**Exercise aim:**
Only the number is wanted: how many lines contain "high"?

**Listing:**
start
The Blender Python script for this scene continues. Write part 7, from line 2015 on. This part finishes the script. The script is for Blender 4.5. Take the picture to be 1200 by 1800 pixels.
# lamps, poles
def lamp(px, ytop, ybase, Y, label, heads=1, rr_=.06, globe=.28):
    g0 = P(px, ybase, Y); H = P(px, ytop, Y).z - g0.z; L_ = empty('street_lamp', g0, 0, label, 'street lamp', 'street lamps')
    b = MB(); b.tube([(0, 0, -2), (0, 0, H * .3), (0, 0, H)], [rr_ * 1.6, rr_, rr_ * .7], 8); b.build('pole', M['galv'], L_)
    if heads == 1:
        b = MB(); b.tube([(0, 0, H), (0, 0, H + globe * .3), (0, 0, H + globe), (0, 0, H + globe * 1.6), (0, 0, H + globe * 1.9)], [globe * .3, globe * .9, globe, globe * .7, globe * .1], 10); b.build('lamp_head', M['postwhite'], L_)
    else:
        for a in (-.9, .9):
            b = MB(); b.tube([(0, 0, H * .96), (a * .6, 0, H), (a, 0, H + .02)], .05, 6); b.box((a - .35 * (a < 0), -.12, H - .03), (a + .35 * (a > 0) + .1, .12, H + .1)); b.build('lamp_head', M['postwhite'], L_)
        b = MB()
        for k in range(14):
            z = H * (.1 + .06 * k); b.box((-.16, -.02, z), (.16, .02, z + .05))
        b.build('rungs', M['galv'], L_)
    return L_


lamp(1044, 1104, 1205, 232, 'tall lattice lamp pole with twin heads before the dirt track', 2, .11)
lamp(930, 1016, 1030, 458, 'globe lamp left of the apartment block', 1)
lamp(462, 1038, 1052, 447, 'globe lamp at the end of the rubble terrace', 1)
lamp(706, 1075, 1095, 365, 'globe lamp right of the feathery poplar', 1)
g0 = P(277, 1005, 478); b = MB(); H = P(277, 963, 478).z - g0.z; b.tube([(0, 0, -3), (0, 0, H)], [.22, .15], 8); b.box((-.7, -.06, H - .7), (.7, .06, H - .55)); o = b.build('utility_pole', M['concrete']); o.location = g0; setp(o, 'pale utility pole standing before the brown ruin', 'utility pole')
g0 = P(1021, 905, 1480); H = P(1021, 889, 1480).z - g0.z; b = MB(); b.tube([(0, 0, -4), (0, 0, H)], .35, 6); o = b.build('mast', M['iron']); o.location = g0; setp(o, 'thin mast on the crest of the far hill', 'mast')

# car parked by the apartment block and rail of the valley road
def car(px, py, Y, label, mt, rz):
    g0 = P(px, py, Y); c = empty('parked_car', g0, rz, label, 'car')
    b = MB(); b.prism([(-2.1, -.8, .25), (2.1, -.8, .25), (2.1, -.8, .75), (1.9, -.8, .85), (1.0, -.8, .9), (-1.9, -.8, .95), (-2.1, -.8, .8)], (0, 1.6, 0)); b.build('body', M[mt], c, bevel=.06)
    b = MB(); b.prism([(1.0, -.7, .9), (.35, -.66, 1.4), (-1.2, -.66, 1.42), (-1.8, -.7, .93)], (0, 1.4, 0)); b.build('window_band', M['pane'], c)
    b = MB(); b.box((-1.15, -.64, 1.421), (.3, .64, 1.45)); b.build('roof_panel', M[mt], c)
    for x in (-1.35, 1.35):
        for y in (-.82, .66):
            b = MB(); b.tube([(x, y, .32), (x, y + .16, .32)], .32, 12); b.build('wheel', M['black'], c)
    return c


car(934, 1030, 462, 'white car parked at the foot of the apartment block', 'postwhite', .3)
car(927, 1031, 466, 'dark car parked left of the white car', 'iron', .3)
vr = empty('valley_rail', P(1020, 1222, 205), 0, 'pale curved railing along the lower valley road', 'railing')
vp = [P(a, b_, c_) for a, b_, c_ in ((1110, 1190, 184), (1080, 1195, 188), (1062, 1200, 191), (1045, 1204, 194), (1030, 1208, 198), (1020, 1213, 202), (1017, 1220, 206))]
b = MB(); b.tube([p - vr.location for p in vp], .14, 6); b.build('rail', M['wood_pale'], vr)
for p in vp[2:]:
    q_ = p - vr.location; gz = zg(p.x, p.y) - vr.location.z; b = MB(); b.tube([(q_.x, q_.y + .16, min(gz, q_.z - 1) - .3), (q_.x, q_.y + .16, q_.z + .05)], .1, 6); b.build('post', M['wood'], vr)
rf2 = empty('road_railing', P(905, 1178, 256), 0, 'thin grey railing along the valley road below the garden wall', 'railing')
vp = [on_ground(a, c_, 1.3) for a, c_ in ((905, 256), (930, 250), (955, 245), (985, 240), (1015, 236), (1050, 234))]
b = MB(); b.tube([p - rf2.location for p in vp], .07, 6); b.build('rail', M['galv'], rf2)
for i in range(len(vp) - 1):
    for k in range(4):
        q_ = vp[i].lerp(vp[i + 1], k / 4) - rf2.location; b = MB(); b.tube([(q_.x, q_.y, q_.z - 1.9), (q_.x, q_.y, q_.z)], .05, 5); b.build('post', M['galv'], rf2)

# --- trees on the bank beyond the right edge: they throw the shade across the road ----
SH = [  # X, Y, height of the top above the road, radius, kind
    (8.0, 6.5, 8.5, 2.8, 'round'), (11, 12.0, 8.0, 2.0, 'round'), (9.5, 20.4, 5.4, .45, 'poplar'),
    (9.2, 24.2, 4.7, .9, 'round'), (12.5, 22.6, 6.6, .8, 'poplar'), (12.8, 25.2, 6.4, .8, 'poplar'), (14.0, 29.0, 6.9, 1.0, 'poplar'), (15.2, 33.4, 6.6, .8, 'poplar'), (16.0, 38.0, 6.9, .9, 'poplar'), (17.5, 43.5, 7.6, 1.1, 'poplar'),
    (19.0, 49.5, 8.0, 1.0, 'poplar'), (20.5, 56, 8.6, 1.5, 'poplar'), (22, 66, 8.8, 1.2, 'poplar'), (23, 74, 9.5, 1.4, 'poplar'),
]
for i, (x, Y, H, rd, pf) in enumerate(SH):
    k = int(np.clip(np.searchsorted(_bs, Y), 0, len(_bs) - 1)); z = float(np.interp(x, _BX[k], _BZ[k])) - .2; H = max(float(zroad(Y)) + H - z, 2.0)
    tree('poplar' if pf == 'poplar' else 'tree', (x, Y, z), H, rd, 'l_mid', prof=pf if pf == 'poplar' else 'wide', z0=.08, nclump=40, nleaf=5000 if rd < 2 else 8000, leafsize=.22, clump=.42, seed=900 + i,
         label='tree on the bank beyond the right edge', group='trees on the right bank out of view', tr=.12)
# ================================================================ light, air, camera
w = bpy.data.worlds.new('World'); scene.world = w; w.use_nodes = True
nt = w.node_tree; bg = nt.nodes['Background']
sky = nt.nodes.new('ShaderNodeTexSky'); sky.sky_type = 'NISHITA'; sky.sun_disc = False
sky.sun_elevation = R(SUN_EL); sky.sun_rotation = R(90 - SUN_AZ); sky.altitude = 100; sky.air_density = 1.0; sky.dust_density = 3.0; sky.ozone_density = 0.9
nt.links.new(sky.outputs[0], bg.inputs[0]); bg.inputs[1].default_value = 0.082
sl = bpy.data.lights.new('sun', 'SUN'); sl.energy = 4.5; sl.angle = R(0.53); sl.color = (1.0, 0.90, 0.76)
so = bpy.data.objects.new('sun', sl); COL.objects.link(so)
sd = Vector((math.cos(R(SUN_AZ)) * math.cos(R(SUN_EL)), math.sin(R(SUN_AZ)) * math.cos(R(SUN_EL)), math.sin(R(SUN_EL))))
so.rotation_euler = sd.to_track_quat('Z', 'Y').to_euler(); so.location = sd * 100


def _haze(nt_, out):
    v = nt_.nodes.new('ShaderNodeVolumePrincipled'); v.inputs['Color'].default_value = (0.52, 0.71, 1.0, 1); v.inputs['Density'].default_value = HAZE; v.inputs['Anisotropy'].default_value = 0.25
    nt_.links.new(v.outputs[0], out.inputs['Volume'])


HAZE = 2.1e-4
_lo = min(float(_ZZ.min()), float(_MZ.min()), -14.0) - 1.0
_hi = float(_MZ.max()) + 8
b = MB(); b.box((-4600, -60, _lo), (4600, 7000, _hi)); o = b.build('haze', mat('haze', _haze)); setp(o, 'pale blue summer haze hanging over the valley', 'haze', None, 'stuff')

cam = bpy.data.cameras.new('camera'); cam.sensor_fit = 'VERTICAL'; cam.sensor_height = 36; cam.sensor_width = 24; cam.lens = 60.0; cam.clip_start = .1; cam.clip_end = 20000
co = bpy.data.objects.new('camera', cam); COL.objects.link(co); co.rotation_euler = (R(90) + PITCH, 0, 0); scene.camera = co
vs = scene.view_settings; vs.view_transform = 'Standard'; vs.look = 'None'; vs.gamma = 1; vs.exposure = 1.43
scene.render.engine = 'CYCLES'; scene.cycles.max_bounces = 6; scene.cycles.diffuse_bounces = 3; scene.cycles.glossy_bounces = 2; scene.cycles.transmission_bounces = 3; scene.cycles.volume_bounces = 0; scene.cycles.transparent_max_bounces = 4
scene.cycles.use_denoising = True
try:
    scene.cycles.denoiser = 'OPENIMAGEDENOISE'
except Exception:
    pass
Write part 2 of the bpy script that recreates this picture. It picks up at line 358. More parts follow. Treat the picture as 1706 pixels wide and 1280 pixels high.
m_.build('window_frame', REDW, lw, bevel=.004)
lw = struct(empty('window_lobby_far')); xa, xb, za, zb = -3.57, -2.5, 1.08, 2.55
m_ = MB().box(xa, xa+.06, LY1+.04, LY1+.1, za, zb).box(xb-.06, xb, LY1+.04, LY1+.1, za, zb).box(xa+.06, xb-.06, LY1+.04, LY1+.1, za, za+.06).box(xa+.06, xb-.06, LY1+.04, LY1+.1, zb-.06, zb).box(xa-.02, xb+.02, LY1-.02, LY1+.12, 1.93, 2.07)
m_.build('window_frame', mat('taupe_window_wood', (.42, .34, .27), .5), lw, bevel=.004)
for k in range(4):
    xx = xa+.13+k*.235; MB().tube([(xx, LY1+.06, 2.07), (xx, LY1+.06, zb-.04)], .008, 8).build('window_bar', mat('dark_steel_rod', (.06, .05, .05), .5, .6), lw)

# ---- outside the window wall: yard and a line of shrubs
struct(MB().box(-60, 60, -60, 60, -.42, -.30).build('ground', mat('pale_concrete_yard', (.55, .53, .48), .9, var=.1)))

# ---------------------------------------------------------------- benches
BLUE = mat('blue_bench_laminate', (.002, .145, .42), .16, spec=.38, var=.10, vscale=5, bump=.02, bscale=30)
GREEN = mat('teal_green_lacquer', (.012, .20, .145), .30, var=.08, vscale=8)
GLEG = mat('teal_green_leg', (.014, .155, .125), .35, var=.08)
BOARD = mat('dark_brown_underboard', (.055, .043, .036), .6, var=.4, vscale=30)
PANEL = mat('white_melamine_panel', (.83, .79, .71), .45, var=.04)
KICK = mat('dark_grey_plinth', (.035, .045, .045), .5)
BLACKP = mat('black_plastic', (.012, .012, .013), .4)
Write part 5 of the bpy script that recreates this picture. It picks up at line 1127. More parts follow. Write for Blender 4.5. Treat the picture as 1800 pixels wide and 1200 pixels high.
end
**Solution to this task:**
2